The following weekend, Alice and I went shopping in Launceston. I enjoyed seeing the differences between shops in Tasmania and the shops in California. On Sunday, we went to an AFL (Australian Football League) game between Hawthorn and Brisbane. Of course, being a foreigner, I had no idea how a football game in Australia is conducted. Alice had shown me short clips of other games before we went to watch, but I was still lost. After an hour or so, I began to understand the rules of the game better which made the experience much more enjoyable. Hawthorn won by a landslide and is still on the top of the ladder while Brisbane is around fourteenth out of eighteen.

My third week at Scotch Oakburn College was very similar to my previous two weeks of school. On Tuesday I came with my friends Kate and Georgia to their cooking class called “Festive Foods.”  With the Fourth of July coming up, their class was assigned to make festive American cuisine, pumpkin pie. For homework, the class was asked to research the history of Independence Day. Because none of the students had done this assignment, the teacher asked me to lecture the class on American history. It surprised me how easily I could recall the information that was chiseled into my brain since the age of five. The class continued with the production of pumpkin pies and cakes frosted with red, white and blue. In celebration of the Fourth of July, my host family made a special dinner of hot dogs, potato salad, corn on the cob, and apple pie. After dinner, we layered on jackets and went outside to play with sparklers while the sky flashed with lightning that looked almost like fireworks.

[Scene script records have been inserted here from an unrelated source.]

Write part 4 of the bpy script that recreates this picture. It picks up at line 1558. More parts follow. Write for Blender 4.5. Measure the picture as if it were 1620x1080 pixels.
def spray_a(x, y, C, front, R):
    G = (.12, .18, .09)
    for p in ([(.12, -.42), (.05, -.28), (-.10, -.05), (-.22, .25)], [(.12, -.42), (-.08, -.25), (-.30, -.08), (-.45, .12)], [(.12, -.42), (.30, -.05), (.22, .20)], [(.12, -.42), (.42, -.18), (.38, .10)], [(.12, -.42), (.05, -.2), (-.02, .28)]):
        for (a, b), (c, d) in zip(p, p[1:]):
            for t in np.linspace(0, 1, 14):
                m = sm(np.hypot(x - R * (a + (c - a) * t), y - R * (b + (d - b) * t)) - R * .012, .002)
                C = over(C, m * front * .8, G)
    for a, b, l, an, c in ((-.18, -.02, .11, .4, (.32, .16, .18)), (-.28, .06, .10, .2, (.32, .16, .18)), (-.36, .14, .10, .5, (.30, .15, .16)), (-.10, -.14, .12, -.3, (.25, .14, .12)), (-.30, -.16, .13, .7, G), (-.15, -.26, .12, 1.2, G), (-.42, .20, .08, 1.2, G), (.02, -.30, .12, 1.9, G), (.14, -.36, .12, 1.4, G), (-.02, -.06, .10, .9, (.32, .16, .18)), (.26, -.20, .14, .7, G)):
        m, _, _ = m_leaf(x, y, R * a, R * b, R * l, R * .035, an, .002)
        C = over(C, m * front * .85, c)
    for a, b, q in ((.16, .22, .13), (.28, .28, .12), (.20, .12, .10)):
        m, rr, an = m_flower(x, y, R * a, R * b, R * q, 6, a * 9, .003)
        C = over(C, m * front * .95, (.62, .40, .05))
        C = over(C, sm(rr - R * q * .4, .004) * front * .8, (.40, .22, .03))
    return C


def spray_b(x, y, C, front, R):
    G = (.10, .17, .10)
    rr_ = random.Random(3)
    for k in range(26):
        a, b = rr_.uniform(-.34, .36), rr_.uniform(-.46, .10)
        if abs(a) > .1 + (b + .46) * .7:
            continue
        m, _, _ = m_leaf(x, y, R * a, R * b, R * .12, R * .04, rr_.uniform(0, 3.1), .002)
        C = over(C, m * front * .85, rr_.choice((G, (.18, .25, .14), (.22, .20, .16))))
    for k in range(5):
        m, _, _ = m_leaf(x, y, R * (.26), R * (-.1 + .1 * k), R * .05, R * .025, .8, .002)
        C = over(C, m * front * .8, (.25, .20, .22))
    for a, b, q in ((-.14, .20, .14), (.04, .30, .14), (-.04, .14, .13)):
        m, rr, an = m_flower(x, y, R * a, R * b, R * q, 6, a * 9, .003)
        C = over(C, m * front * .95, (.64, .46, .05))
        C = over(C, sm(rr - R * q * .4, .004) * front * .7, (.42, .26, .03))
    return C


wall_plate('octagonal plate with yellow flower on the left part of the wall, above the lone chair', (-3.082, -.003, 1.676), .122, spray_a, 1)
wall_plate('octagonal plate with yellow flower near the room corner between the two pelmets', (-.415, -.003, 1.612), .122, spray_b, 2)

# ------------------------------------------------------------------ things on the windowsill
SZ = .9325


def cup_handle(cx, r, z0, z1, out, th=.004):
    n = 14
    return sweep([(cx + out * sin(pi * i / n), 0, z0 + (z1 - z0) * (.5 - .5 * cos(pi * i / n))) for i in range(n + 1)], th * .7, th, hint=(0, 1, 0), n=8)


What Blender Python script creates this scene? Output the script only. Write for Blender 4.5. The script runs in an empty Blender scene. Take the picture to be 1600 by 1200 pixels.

On Friday, I met with Mr. Jenkinson in the morning and I finally received my own personalized schedule. I now have five classes: Maths, French, Psychology, English, and World History. Four out of five of my classes are with eleventh and twelfth grade students. The only class I have with the tenth graders, who I had been taking all of my classes with prior to Friday, is World History. The first class I had was English where I knew absolutely nobody, but everybody was welcoming and I enjoyed their company. It seemed that they all knew Pierson and they amused me with some stories from his stay in Tasmania. The bell soon rang and school was let out for a two week winter holiday, but first I had to walk across campus in the pouring rain. Once again I asked myself what too many people have asked me already. “Why did you come in the winter?